* _To do_
Can you print the data exactly and leave out each image?

(begin)

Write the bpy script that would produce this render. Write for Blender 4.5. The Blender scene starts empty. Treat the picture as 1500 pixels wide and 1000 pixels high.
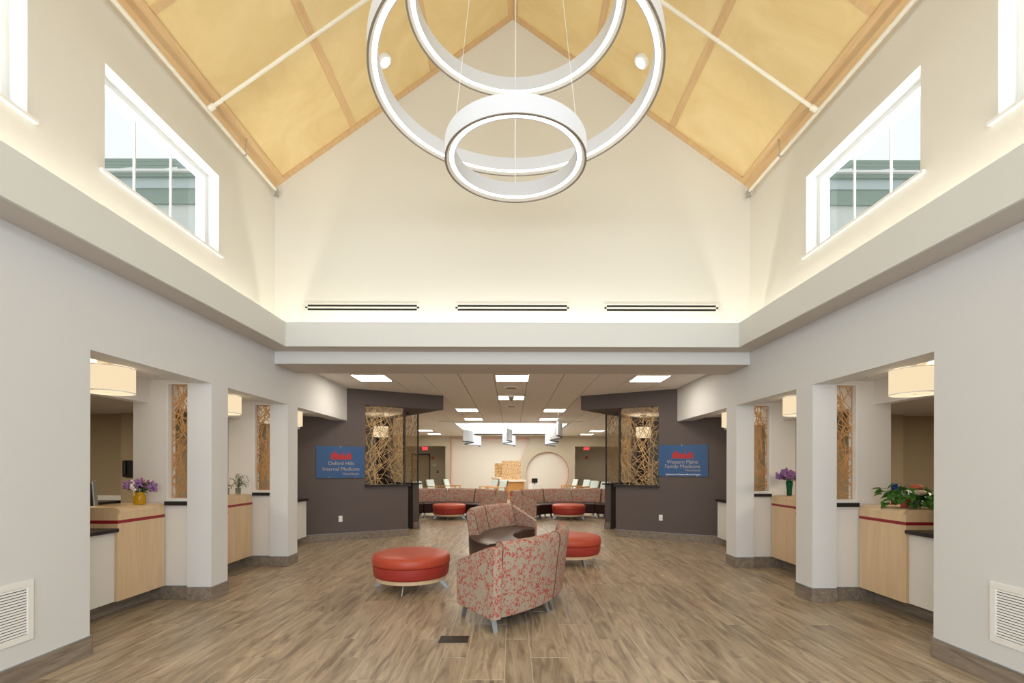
import bpy, bmesh, math, random
from mathutils import Vector, Matrix
from mathutils.geometry import tessellate_polygon
R = math.radians
S = bpy.context.scene
COL = S.collection
random.seed(7)

# ------------------------------------------------------------------ camera, world, light, exposure
cam_d = bpy.data.cameras.new('camera'); cam = bpy.data.objects.new('camera', cam_d); COL.objects.link(cam)
cam.location = (0, 0, 1.5); cam.rotation_euler = (R(90), R(-0.12), 0)
cam_d.sensor_width = 36; cam_d.lens = 17.0; cam_d.shift_y = 183/1500; cam_d.clip_start = .05; cam_d.clip_end = 300
S.camera = cam
S.view_settings.view_transform = 'Standard'; S.view_settings.look = 'None'
S.view_settings.gamma = 1; S.view_settings.use_curve_mapping = False
S.view_settings.exposure = -0.10
w = bpy.data.worlds.new('overcast_sky'); S.world = w; w.use_nodes = True
bg = w.node_tree.nodes['Background']; bg.inputs[0].default_value = (1.0, 1.0, 1.0, 1); bg.inputs[1].default_value = 1.26

def area(name, loc, rot, sx, sy, power, col):
    d = bpy.data.lights.new(name, 'AREA'); d.shape = 'RECTANGLE'; d.size = sx; d.size_y = sy
    d.energy = power; d.color = col
    o = bpy.data.objects.new(name, d); COL.objects.link(o); o.location = loc; o.rotation_euler = rot
    return o
DAY = (.90, .95, 1.0); WARM = (1.0, .80, .56); CREAM = (1.0, .95, .84)
K = dict(entry_fill=345, clere=19, cove=5.2, ring=4.8, troffer=23.0, tray=5.0, drum=5.0, office=85)
# added fill lamp at the unseen entrance behind the camera; daylight through each clerestory window
area('entrance_fill', (0, -3.2, 2.3), (R(90), 0, 0), 6.0, 4.2, K['entry_fill'], DAY)
WIN = [(-2.57, -1.02), (-.39, 1.16), (1.79, 3.34), (3.97, 5.52)]
for s in (-1, 1):
    for (a, b) in WIN:
        area('clerestory_daylight', (s*3.68, (a+b)/2, 4.36), (R(90), 0, R(90 if s > 0 else -90)), 1.45, .8, K['clere'], DAY)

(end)

* _Final result_
Write the bpy script that would produce this render. Write for Blender 4.5. The Blender scene starts empty. Treat the picture as 1500 pixels wide and 1000 pixels high.
import bpy, bmesh, math, random
from mathutils import Vector, Matrix
from mathutils.geometry import tessellate_polygon
R = math.radians
S = bpy.context.scene
COL = S.collection
random.seed(7)

# ------------------------------------------------------------------ camera, world, light, exposure
cam_d = bpy.data.cameras.new('camera'); cam = bpy.data.objects.new('camera', cam_d); COL.objects.link(cam)
cam.location = (0, 0, 1.5); cam.rotation_euler = (R(90), R(-0.12), 0)
cam_d.sensor_width = 36; cam_d.lens = 17.0; cam_d.shift_y = 183/1500; cam_d.clip_start = .05; cam_d.clip_end = 300
S.camera = cam
S.view_settings.view_transform = 'Standard'; S.view_settings.look = 'None'
S.view_settings.gamma = 1; S.view_settings.use_curve_mapping = False
S.view_settings.exposure = -0.10
w = bpy.data.worlds.new('overcast_sky'); S.world = w; w.use_nodes = True
bg = w.node_tree.nodes['Background']; bg.inputs[0].default_value = (1.0, 1.0, 1.0, 1); bg.inputs[1].default_value = 1.26

def area(name, loc, rot, sx, sy, power, col):
    d = bpy.data.lights.new(name, 'AREA'); d.shape = 'RECTANGLE'; d.size = sx; d.size_y = sy
    d.energy = power; d.color = col
    o = bpy.data.objects.new(name, d); COL.objects.link(o); o.location = loc; o.rotation_euler = rot
    return o
DAY = (.90, .95, 1.0); WARM = (1.0, .80, .56); CREAM = (1.0, .95, .84)
K = dict(entry_fill=345, clere=19, cove=5.2, ring=4.8, troffer=23.0, tray=5.0, drum=5.0, office=85)
# added fill lamp at the unseen entrance behind the camera; daylight through each clerestory window
area('entrance_fill', (0, -3.2, 2.3), (R(90), 0, 0), 6.0, 4.2, K['entry_fill'], DAY)
WIN = [(-2.57, -1.02), (-.39, 1.16), (1.79, 3.34), (3.97, 5.52)]
for s in (-1, 1):
    for (a, b) in WIN:
        area('clerestory_daylight', (s*3.68, (a+b)/2, 4.36), (R(90), 0, R(90 if s > 0 else -90)), 1.45, .8, K['clere'], DAY)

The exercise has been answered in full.